Every nonroot device on the LAN has a root port. The root port is the “best path” to the root device. All other ports are either blocked or are the designated port for a LAN segment between two nonroot devices.

If a path is faulty, the root port does not receive configuration BPDUs and eventually the BPDUs time out. If the configuration BPDUs time out, the device sends BPDUs announcing the next best device as the root, and the process begins again.

RSTP

Although STP provides basic loop prevention functionality, it does not provide fast network convergence when there are topology changes. The reason is that STP uses a slower state transition process, meaning that a device must reinitialize every time a topology change occurs, starting in listening state and transitioning through to learning state and eventually to forwarding or blocking state. When default values are used for the maximum age (20 seconds) and forward delay (15 seconds), it takes 50 seconds for the device to converge. This causes network delay, because no data traffic can traverse this device until the topology is readjusted. RSTP greatly decreases the state transition time.

RSTP provides a faster convergence time and better network stability than STP because it allows newly elected root or forwarding ports to enter forwarding states more rapidly.

With STP, a nonroot device generates configuration BPDUs only when it receives configuration BPDUs on its root port. In contrast, you configure hello times for RSTP devices. An RSTP device generates configuration messages once every hello time interval, even if it does not receive a configuration BPDU on its root port. If an RSTP device does not receive a configuration message from its neighbor after an interval of three hello times, it assumes it has lost connection with that neighbor.

A nonroot device running RSTP has a root port, which is the “best path” to the root device; a designated port, which is the shortest path connection to the root device for a LAN segment between two nonroot devices, an alternate port, which provides an alternate root port, and a backup port, which provides an alternate designated port.

Port assignments change through proposal-agreement mechanisms. When a root port or a designated port fails on a device, the device generates a configuration message with the proposal bit set. Once its neighbor device receives this message, it verifies that this configuration message is better than the one saved for that port and then it starts a synchronizing operation to ensure that all of its ports are in sync with the new information.

Similar waves of proposal agreement handshake messages propagate toward the leaves of the network, restoring the connectivity very quickly after a topology change (in a well-designed network that uses RSTP, network convergence can take as little as 0.5 seconds). If a device does not receive an agreement to a proposal message it has sent, it returns to the original IEEE 802.D convention.

MSTP

Although RSTP provides faster convergence time than STP, it still does not solve a problem that is inherent in STP: all bridges within a LAN must share the same spanning tree. This is especially problematic if you want to configure VLANs. In STP and RSTP, redundant links in VLANs cannot be blocked, and all traffic from all VLANs must be forwarded along the same tree.

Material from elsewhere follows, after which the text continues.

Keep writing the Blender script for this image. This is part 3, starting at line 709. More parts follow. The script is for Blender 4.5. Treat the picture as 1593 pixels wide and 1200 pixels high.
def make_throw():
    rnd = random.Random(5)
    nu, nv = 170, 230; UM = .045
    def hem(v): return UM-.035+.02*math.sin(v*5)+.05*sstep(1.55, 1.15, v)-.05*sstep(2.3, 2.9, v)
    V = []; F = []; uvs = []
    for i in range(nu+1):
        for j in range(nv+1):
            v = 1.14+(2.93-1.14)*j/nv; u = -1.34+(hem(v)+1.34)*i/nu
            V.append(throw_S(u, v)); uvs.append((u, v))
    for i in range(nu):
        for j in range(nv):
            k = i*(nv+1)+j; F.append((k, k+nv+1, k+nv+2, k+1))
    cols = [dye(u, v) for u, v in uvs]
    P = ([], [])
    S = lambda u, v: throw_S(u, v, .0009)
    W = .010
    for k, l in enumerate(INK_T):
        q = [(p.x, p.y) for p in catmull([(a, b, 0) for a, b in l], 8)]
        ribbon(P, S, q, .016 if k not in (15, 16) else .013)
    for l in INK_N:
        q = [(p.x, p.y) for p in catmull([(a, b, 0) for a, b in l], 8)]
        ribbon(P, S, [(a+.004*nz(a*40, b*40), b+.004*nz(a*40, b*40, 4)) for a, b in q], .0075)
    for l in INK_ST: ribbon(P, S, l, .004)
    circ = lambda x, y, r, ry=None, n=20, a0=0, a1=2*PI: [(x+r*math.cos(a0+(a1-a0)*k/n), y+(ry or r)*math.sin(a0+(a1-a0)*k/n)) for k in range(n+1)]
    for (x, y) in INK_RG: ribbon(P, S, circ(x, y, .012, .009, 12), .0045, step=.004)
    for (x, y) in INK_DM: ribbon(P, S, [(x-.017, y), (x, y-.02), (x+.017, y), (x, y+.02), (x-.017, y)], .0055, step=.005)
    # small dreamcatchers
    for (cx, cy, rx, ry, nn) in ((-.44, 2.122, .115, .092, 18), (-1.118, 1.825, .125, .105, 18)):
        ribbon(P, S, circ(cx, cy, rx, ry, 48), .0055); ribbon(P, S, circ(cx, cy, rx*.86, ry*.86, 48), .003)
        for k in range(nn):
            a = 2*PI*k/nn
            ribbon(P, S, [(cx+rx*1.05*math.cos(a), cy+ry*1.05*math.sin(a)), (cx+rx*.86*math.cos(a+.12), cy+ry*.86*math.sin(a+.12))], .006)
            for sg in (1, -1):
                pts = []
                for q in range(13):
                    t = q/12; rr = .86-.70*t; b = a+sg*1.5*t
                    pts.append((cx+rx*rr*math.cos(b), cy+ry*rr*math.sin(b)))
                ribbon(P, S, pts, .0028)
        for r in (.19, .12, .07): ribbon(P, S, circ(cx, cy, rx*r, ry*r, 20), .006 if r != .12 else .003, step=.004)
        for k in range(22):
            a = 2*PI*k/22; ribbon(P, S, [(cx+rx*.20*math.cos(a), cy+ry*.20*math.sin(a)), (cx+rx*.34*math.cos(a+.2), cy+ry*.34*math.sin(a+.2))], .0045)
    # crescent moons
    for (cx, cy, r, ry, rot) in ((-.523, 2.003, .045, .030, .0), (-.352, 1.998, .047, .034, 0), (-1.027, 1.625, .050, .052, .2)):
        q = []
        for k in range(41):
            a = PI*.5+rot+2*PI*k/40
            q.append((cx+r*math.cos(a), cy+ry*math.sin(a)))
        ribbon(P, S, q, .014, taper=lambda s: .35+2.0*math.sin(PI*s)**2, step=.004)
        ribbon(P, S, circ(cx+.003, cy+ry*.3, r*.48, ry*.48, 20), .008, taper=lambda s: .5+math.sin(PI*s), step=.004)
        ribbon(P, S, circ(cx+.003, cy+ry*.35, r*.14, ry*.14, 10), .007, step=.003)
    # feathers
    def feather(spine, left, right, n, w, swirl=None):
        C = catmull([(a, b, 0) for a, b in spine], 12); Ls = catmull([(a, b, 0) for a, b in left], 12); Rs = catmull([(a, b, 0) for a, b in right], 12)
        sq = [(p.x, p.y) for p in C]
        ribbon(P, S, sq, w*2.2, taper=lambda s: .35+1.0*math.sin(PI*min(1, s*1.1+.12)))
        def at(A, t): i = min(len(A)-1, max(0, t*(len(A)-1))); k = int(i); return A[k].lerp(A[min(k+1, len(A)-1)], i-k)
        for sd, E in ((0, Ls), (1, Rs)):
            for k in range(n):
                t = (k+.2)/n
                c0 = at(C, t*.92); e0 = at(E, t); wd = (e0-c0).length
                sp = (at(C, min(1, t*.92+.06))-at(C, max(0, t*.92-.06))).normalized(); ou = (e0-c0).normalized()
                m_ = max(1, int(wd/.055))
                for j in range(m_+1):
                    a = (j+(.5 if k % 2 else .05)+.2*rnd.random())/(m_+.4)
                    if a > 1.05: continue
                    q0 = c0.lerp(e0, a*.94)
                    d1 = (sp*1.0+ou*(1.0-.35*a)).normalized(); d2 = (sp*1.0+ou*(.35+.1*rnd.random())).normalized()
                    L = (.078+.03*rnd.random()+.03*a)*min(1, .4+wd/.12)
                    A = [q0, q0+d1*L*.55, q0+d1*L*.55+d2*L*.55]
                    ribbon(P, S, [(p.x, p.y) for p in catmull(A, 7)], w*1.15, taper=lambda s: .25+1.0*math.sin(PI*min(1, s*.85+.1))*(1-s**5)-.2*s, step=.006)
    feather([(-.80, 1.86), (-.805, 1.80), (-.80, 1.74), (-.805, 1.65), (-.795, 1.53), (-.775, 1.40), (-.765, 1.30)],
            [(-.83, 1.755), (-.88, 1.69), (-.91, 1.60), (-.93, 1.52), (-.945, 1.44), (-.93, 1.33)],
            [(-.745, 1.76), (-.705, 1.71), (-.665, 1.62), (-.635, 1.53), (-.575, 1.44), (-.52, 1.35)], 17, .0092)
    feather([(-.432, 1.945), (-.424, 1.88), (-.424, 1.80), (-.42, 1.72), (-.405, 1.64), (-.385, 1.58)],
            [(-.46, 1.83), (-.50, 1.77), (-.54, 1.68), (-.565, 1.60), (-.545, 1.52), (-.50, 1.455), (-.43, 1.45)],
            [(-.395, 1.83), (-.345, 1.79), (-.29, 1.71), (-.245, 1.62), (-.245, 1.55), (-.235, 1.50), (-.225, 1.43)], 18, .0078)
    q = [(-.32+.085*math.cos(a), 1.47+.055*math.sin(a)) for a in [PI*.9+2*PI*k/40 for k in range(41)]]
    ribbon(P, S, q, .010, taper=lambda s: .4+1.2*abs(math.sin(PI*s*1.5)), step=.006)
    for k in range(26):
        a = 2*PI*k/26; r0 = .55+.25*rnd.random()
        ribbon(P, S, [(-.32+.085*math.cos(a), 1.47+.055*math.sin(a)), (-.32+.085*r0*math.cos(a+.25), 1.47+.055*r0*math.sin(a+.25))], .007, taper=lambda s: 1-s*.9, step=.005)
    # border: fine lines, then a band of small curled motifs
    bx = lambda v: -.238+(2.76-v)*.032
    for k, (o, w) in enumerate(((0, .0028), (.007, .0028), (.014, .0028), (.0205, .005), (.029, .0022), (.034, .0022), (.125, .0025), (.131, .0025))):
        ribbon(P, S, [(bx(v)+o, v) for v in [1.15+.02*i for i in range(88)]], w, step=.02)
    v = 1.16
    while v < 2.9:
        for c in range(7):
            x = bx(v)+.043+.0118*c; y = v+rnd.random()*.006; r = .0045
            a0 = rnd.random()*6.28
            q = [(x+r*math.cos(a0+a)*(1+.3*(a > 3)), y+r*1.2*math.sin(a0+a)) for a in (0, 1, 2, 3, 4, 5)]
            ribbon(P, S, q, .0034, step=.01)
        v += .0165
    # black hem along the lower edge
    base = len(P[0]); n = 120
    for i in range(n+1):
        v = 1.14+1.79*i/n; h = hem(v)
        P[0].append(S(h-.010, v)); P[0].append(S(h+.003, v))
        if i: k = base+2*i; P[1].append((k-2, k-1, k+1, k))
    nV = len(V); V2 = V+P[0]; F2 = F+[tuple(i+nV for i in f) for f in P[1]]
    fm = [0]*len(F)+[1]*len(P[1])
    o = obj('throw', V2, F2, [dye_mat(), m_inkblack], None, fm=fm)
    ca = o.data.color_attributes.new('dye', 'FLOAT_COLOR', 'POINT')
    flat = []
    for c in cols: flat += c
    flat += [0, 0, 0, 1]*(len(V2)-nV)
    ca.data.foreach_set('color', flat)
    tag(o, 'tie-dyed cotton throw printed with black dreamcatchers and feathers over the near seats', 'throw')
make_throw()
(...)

MSTP uses the better convergence functionality of RSTP and also provides a way for data from different VLANs to be forwarded along their own paths. This functionality allows for better load sharing for redundant links.

MSTP divides a network into regions. Each region can have a maximum of 64 instances of spanning tree. Figure 88 shows an example of a network running MSTP. In the figure, there are three MST regions, each containing three devices running MSTP. A Common Spanning Tree (CST) spans all MSTP regions, and the regions communicate among themselves using the CST. The Common and Internal Spanning Tree (CIST) refers to instance 0. This is called Common Spanning Tree (CST) across the regions and Internal Spanning Tree (IST) within a region. This is used for traffic within the region for VLANs that are not covered by any MSTI and is used for inter-region traffic for all VLANs.

Each device in each MST region must have the same region name, the same VLAN-to-instance mapping configuration, and the same MSTP revision level.